Due cuori e un giudice

Ingannare il partner è reato di truffa sentimentale

    di Adelaide Caravaglios

Indurre in errore una persona circa i propri sentimenti; farle credere di voler costruire insieme una famiglia ed, al contempo, convincerla a farsi dare del denaro con l’“iniziale” e “perdurante” obiettivo di ingannarla e di non restituirle la somma prestata configura una vera e propria “truffa sentimentale”: è così che l’ha definita il Tribunale di Milano in un recente intervento, a seguito del quale sono state definite le caratteristiche di un simile crimine. Invero, il reato di truffa sentimentale si configurerebbe tutte quelle volte nelle quali un partner inganni dolosamente l’altro sulla veridicità dei propri sentimenti al solo scopo di conseguire un vantaggio patrimoniale.

Facile a dirsi, meno facile a scoprirsi! Eh sì, perché il problema, in tutte queste ipotesi, è quello di individuare, nella pratica, il momento nel quale può dirsi configurata una fattispecie del genere: spesse volte, infatti, non ci si riesce perché – spiega il giudice meneghino – non si possono conoscere tutte le componenti di una relazione di coppia, le sue variabili, le sue dinamiche.

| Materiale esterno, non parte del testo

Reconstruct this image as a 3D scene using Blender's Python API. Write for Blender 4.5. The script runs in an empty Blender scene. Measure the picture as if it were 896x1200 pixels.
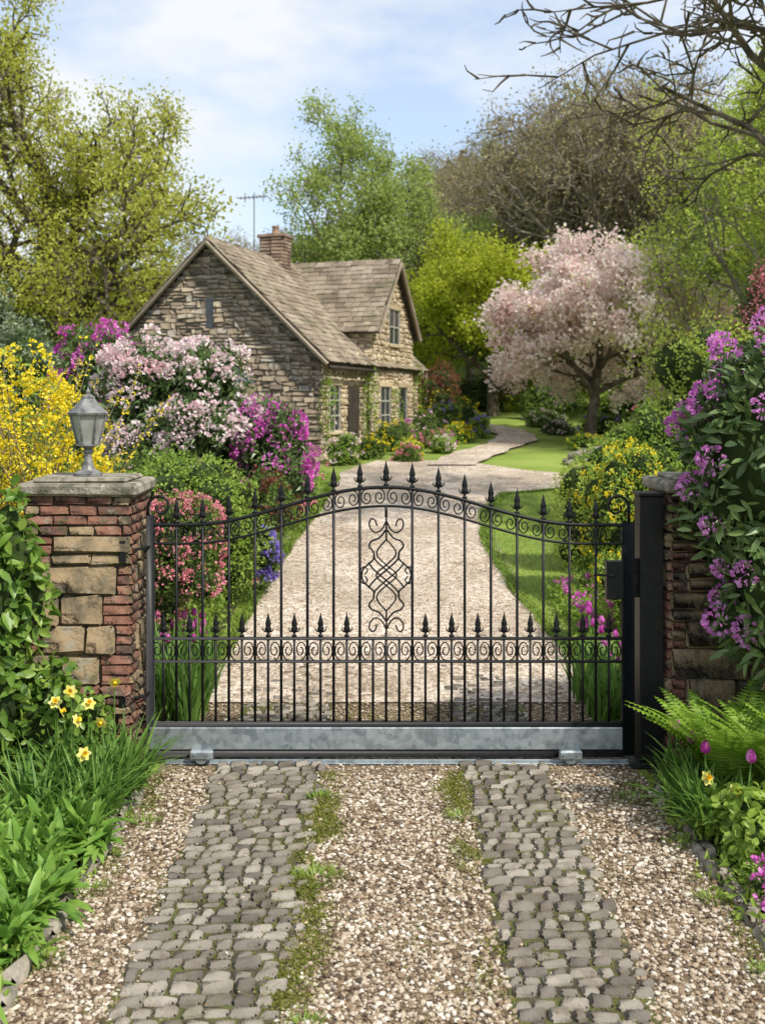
import bpy, math, numpy as np
from mathutils import Vector, Matrix
rng=np.random.default_rng(11)
sc=bpy.context.scene
# ------------------------------------------------------------------ helpers
def nrm(a):
    a=np.asarray(a,float); return a/np.maximum(np.linalg.norm(a,axis=-1,keepdims=True),1e-9)
class Geo:
    def __init__(s): s.v=[];s.l=[];s.n=[];s.m=[];s.o=0
    def add(s,V,F,mi=0):
        V=np.asarray(V,float).reshape(-1,3); F=np.asarray(F,int)
        s.v.append(V); s.l.append((F+s.o).ravel()); s.n.append(np.full(len(F),F.shape[1])); s.m.append(np.full(len(F),mi)); s.o+=len(V)
    def build(s,name,mats,smooth=False,parent=None,obj=True):
        me=bpy.data.meshes.new(name)
        V=np.concatenate(s.v);Lp=np.concatenate(s.l);N=np.concatenate(s.n);Mi=np.concatenate(s.m)
        me.vertices.add(len(V));me.vertices.foreach_set('co',V.astype(np.float32).ravel())
        me.loops.add(len(Lp));me.loops.foreach_set('vertex_index',Lp.astype(np.int32))
        me.polygons.add(len(N));me.polygons.foreach_set('loop_start',np.concatenate([[0],np.cumsum(N)[:-1]]).astype(np.int32))
        me.polygons.foreach_set('material_index',Mi.astype(np.int32))
        me.polygons.foreach_set('use_smooth',np.full(len(N),bool(smooth)))
        for m in (mats if isinstance(mats,(list,tuple)) else [mats]): me.materials.append(m)
        me.update(calc_edges=True)
        if not obj: return me
        ob=bpy.data.objects.new(name,me); sc.collection.objects.link(ob)
        if parent: ob.parent=parent
        return ob
def empty(name,mat=None):
    e=bpy.data.objects.new(name,None); sc.collection.objects.link(e); e.empty_display_size=.2
    if mat is not None: e.matrix_world=mat
    return e
SG=np.array([[x,y,z] for x in(-1,1) for y in(-1,1) for z in(-1,1)],float)
def _ci(sx,sy,sz): return (sx*4+sy*2+sz)*3
BQ=[];BT=[]
for k in range(3):
    a,b=[(1,2),(0,2),(0,1)][k]
    for s in(0,1):
        f=[]
        for (p,q) in((0,0),(1,0),(1,1),(0,1)):
            c=[0,0,0];c[k]=s;c[a]=p;c[b]=q;f.append(_ci(*c)+k)
        BQ.append(f)
    for p in(0,1):
        for q in(0,1):
            c0=[0,0,0];c0[a]=p;c0[b]=q;c1=list(c0);c1[k]=1
            BQ.append([_ci(*c0)+a,_ci(*c1)+a,_ci(*c1)+b,_ci(*c0)+b])
for i in range(8): BT.append([i*3,i*3+1,i*3+2])
BQ=np.array(BQ);BT=np.array(BT)
def blocks(g,C,H,b=.01,jit=0,yaw=None,R=None,o=None,mi=0,tilt=None):
    C=np.asarray(C,float).reshape(-1,3);H=np.asarray(H,float).reshape(-1,3);n=len(C)
    bb=np.minimum(b,H.min(axis=1)*.9)
    V=np.zeros((n,24,3))
    for i in range(8):
        for k in range(3):
            off=np.ones(3);off[k]=0
            V[:,i*3+k,:]=SG[i]*(H-bb[:,None]*off)
    if jit:
        J=rng.normal(0,jit,(n,8,3)); V+=np.repeat(J,3,axis=1)*np.minimum(1,H[:,None,:]/.05)
    if tilt is not None:
        V[:,:,2]+=V[:,:,0]*tilt[:,0,None]+V[:,:,1]*tilt[:,1,None]
    if yaw is not None:
        c,s=np.cos(yaw)[:,None],np.sin(yaw)[:,None]; x=V[:,:,0]*c-V[:,:,1]*s; y=V[:,:,0]*s+V[:,:,1]*c; V[:,:,0]=x;V[:,:,1]=y
    V+=C[:,None,:]; V=V.reshape(-1,3)
    if R is not None: V=V@np.asarray(R,float)   # rows of R = local axes
    if o is not None: V=V+np.asarray(o,float)
    base=(np.arange(n)*24)[:,None,None]
    st=g.o; g.add(V,(BQ[None]+base).reshape(-1,4),mi)
    Ft=(BT[None]+base).reshape(-1,3)
    g.l.append((Ft+st).ravel());g.n.append(np.full(len(Ft),3));g.m.append(np.full(len(Ft),mi))
def box(g,x0,x1,y0,y1,z0,z1,b=.004,mi=0,**k):
    blocks(g,[[(x0+x1)/2,(y0+y1)/2,(z0+z1)/2]],[[abs(x1-x0)/2,abs(y1-y0)/2,abs(z1-z0)/2]],b=b,mi=mi,**k)
def tube(g,P,r,sides=6,mi=0,ref=None,cap=True):
    P=np.asarray(P,float);n=len(P);r=np.broadcast_to(r,(n,))
    T=nrm(np.gradient(P,axis=0))
    if ref is None:
        m=np.abs(T.mean(0)); ref=np.eye(3)[np.argmin(m)]
    A=nrm(np.cross(T,ref));B=np.cross(T,A)
    th=np.arange(sides)/sides*2*np.pi+.4
    V=P[:,None]+r[:,None,None]*(A[:,None]*np.cos(th)[None,:,None]+B[:,None]*np.sin(th)[None,:,None])
    i=np.arange(n-1)[:,None]*sides;j=np.arange(sides)[None];j2=(j+1)%sides
    F=np.stack([i+j,i+j2,i+sides+j2,i+sides+j],-1).reshape(-1,4)
    st=g.o;g.add(V,F,mi)
    if cap:
        for q in(np.arange(sides)[::-1],np.arange(sides)+(n-1)*sides):
            g.l.append(q+st);g.n.append(np.array([sides]));g.m.append(np.array([mi]))
def lathe(g,prof,c,sides=12,mi=0,sc3=(1,1,1),rot=0):
    prof=np.array(prof,float);n=len(prof);th=np.arange(sides)/sides*2*np.pi+rot
    V=np.stack([prof[:,0,None]*np.cos(th)*sc3[0],prof[:,0,None]*np.sin(th)*sc3[1],np.repeat(prof[:,1,None],sides,1)*sc3[2]],-1)+np.array(c)
    i=np.arange(n-1)[:,None]*sides;j=np.arange(sides)[None];j2=(j+1)%sides
    g.add(V,np.stack([i+j,i+j2,i+sides+j2,i+sides+j],-1).reshape(-1,4),mi)
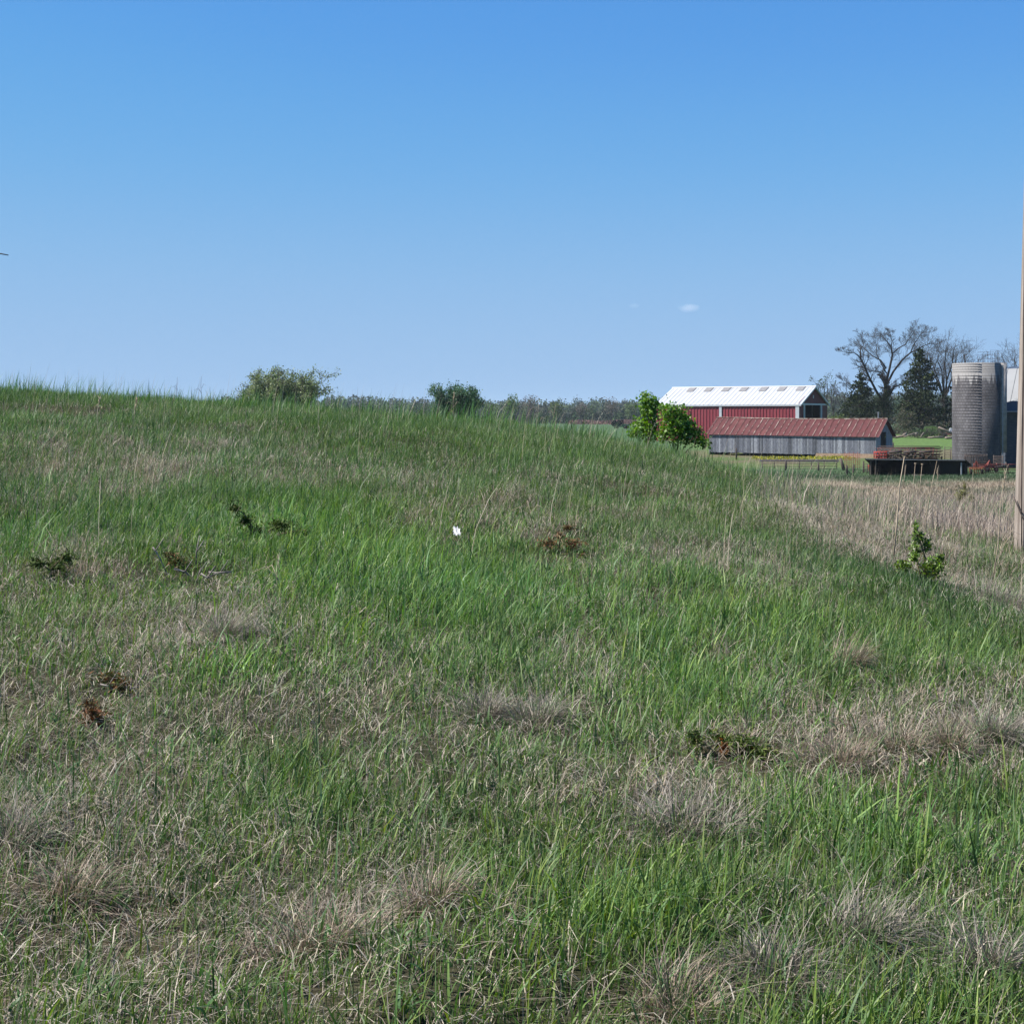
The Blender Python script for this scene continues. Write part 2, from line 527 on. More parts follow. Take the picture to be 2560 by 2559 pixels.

Ne consegue che alla fine risulta “normalmente impossibile provare che non sussistano altre cause di per sé sufficienti a giustificare l’atto dispositivo”.

Per aversi il reato di truffa sentimentale, in altre parole, bisognerebbe individuare tre fattori: 1) la portata fraudolenta della condotta; 2) il dolo iniziale e 3) un rapporto causale consequenziale che leghi l’errore con l’atto di disposizione patrimoniale. Insomma un vero e proprio campo minato per i giudici che finirebbero con l’ingerirsi, a gamba tesa, in una relazione sentimentale al solo scopo di indagare le reali volontà dei partner.